However, you are more susceptible to these things as a permanent traveler.
Often, you have a limited understanding of the language, and are more at risk of things going wrong. When I was waiting for a train in an overhead station in Tokyo, suddenly everyone else disappeared, and then came the earthquake. The warning over the loudspeakers was in Japanese. People can try to warn you of things, but you just don't understand.

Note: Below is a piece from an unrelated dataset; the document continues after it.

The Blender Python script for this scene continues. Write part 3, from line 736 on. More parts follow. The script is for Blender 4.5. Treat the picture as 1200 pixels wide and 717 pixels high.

You don't know the risks associated with there you are. And people can tell you the risks, but they appear trivial to you. Each year tourists die in the Australian desert because they haven't taken what seem to us to be the most basic precautions. Every car hire place will tell travelers to take these precautions, and yet, each year people die - or we have to mount very expensive rescue operations to save them from themselves, and nobody involved gets paid for their effort - which is a drain on remote communities. Just a month ago two tourists decided to visit a National Park on an incredibly hot day. They went for a short walk, didn't fill out the form that is in all car parks to say who they were and what walks they were planning to take, didn't take water with them, didn't wear hats, must have got confused, and left the path (although not far) and died. Nobody else was stupid enough to visit that park for a couple of days. It took emergency people several days to find them, because they had separated, and had fallen in amongst rocks. I'm sure that there are similar stories of "incredibly stupid tourists" in your home state too.